En point de presse, M. Couillard a déclaré que l'accord doit être entériné rapidement, puisqu'il profite également à d'autres secteurs d'activité économique, notamment agricole.

«Il y a des producteurs qui bénéficient grandement de l'accord de libre-échange, notamment dans le domaine du porc, a-t-il dit. Plus largement, ça donne accès à un plus large marché de 500 millions de consommateurs pour le Québec. Il y a là une source de prospérité à côté de laquelle on ne peut pas passer.»
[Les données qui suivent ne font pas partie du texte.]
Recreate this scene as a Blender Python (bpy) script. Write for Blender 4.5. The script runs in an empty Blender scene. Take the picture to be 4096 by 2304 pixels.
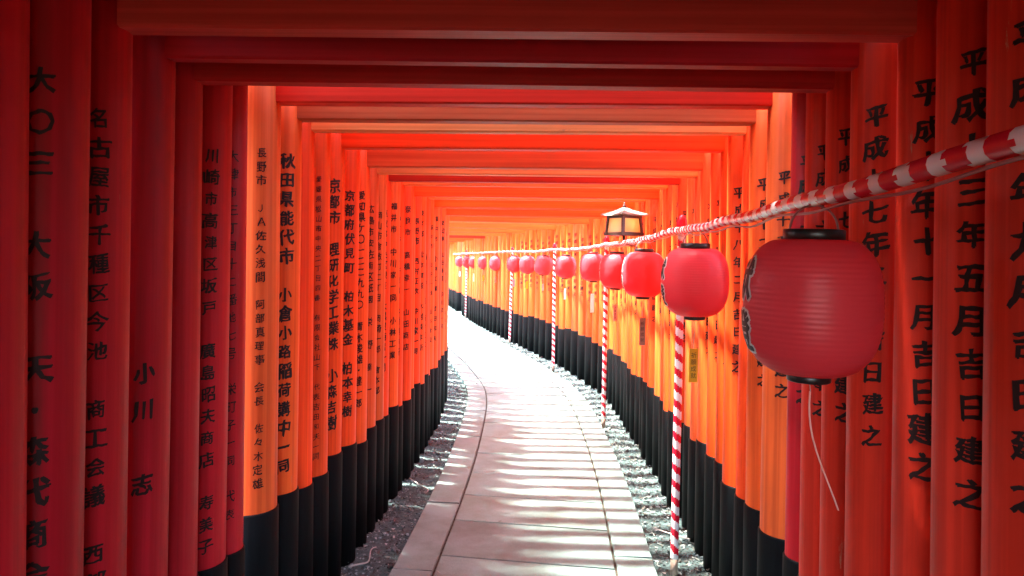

À Bruxelles, en octobre 2013, le premier ministre Stephen Harper avait dévoilé les grandes lignes de l'Accord économique et commercial global (AECG), dont les négociations se sont étirées après avoir été amorcées en 2009.

Les discussions ont été menées par des représentants fédéraux. Mais des négociateurs des provinces ont participé aux échanges sur les sujets concernant leurs enjeux.

Au moment de l'annonce de M. Harper, le négociateur du Québec, Pierre Marc Johnson, s'était étonné de voir que les quotas de fromage européen doubleraient sur le marché canadien, avec une hausse de 17 000 tonnes, la majorité des fromages fins.

Les producteurs québécois, qui fabriquent 60 pour cent des fromages fins au pays, redoutent l'impact de cette nouvelle concurrence sur leur marché.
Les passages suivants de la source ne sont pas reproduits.